Monday, November 2, 2009

On forgetting Noam Chomsky



The weather is warming up, the sun is out, the beach is calling: it must be exam time. Today, for my younger daughter, it's linguistics, and she's produced a page and a half of super-condensed notes which mainly hinge on ghastly jargon. Nodal trees and transformational generative grammar - oh how well I remember it! Actually, that's all I remember well, just those two terms, which I've trotted out over the years whenever the subject's been mentioned. Everything else, including the meaning of the terms, is entirely lost - proof, if needed, of what a waste of time it all was, even for someone who's been an English teacher.

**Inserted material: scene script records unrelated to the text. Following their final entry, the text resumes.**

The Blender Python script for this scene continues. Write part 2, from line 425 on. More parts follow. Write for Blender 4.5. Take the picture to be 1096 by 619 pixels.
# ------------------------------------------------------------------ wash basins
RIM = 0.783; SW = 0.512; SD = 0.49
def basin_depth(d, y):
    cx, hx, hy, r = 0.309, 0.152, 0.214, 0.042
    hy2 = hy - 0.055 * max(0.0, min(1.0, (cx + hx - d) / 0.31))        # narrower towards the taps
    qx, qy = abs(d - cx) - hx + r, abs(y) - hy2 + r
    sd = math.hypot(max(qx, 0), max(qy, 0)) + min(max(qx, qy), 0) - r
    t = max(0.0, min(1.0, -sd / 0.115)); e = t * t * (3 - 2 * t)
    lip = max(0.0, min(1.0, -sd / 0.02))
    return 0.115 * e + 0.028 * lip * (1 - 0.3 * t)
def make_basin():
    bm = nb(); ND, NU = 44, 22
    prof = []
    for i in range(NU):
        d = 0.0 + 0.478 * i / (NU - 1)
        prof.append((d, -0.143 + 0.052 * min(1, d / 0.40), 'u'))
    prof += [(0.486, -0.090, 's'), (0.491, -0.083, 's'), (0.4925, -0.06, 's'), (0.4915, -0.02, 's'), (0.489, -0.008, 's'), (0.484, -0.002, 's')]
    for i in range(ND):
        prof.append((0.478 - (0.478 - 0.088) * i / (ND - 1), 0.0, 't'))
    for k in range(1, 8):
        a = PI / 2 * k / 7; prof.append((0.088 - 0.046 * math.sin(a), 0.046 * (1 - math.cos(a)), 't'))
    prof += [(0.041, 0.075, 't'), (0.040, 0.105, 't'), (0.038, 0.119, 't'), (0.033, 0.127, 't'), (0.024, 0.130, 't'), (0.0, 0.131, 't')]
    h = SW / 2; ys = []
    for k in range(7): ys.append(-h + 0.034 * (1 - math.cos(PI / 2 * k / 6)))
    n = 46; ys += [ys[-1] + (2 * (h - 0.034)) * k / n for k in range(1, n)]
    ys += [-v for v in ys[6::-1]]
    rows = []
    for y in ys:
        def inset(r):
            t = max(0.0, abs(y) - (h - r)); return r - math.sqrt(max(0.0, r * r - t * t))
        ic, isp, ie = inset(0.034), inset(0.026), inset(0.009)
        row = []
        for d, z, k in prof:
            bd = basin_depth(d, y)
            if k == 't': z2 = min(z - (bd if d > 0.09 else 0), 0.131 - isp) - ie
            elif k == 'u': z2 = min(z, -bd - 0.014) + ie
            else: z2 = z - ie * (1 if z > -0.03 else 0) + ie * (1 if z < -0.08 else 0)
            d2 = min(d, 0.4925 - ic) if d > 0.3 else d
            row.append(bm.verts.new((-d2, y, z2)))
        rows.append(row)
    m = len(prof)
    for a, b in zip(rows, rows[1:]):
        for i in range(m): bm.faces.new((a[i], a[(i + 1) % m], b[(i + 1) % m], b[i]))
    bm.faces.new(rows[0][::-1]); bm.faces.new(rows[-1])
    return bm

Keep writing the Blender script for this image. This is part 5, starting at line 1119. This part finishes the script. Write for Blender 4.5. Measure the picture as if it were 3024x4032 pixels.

On the other hand, I have no trouble remembering the big ginkgo tree in the corner of the English-Classics quad, or that the tree on the left is a magnificent copper beech. I can even remember the clacking of my wooden clogs echoing off the walls as I trotted through here from the library to the StudAss building for a break. But allomorphs and deixis? Gone.

So is Canterbury University - from here, at least. I was lucky to be in the last generation of students to complete a degree on Townsite, before everything moved out to the spacious but soulless Ilam campus. The mock-Gothic buildings are now craft workshops and a weekly market, ballet schools, a theatre, galleries - all very appropriate, and it's still a lovely place. It really comes to life in January when the Christchurch Buskers' Festival takes place, now internationally famous and enormous fun.

I passed through ChCh on my way to Kaikoura in autumn: a glorious drive to a spectacular setting for a town, tucked between the snow-capped Seaward Kaikoura mountains and the sea where a deep trench of very cold water is alive with fish and home to a permanent population of sperm whales. There are seals and dolphins too, and famously crayfish - infinitely tastier than the lobsters they're so proud of in Boston, and which you can buy from caravans beside the road - no longer still warm from the pot, wrapped in newspaper and only $15, alas, but still worth a spin up this beautiful coast.

2 comments:

Hattie said...

Just discovered your fascinating blog through the Queen. Definitely want to get to New Zealand some day.

Pam said...

Welcome, Hattie! I hope you visit often. And do come to visit NZ too - I promise you'll love it. We're in Lonely Planet's latest Top 10 Countries to travel to, you know!